Additionally, another function, valid_csum(), iterates over the buffer using the same unchecked Size value, which compounds the out-of-bounds memory access. The vulnerability was fixed by adding validation to reject descriptors with unexpected lengths before reading the data.

Impact Analysis

This vulnerability can allow a malicious USB device to cause a heap overflow in the Linux kernel when plugged into a host system.

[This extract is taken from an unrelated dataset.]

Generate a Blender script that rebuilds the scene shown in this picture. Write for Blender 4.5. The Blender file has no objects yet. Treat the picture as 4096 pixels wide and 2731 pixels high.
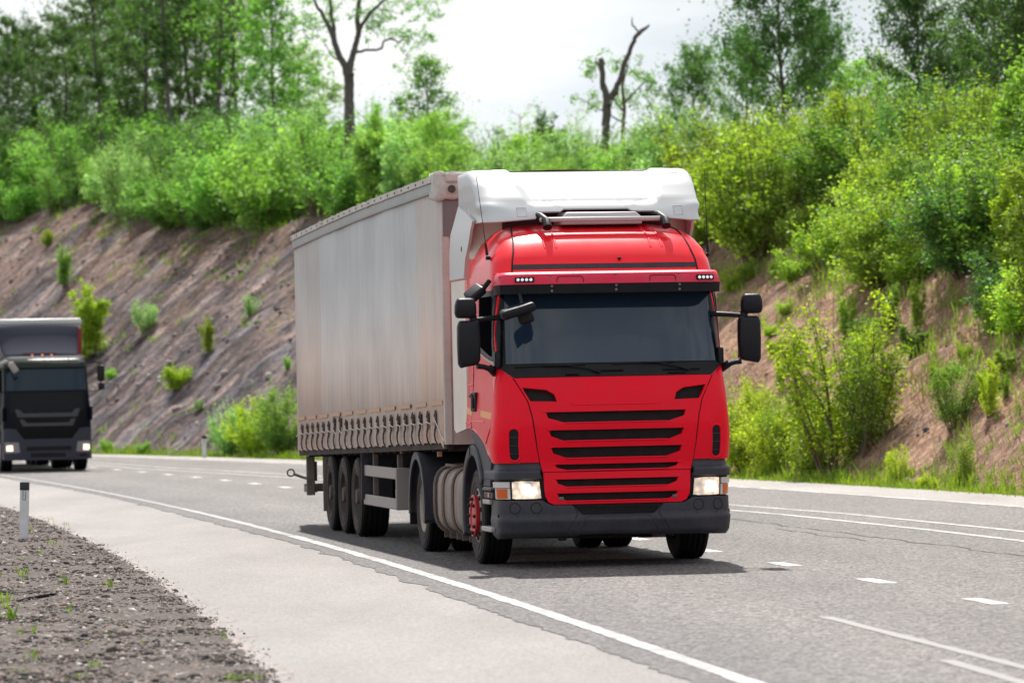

Such a heap overflow can lead to memory corruption, which attackers might exploit to execute arbitrary code with kernel privileges, cause system crashes, or escalate their privileges on the affected system.

Mitigation Strategies

To mitigate this vulnerability, ensure that your Linux kernel is updated to a version where the fix for the heap overflow in the io_ti USB serial driver has been applied.

The fix involves rejecting descriptors with unexpected length before reading from the device EEPROM, preventing heap overflow caused by malicious USB devices.

As an immediate step, avoid connecting untrusted or unknown USB devices that use the affected driver until the kernel is patched.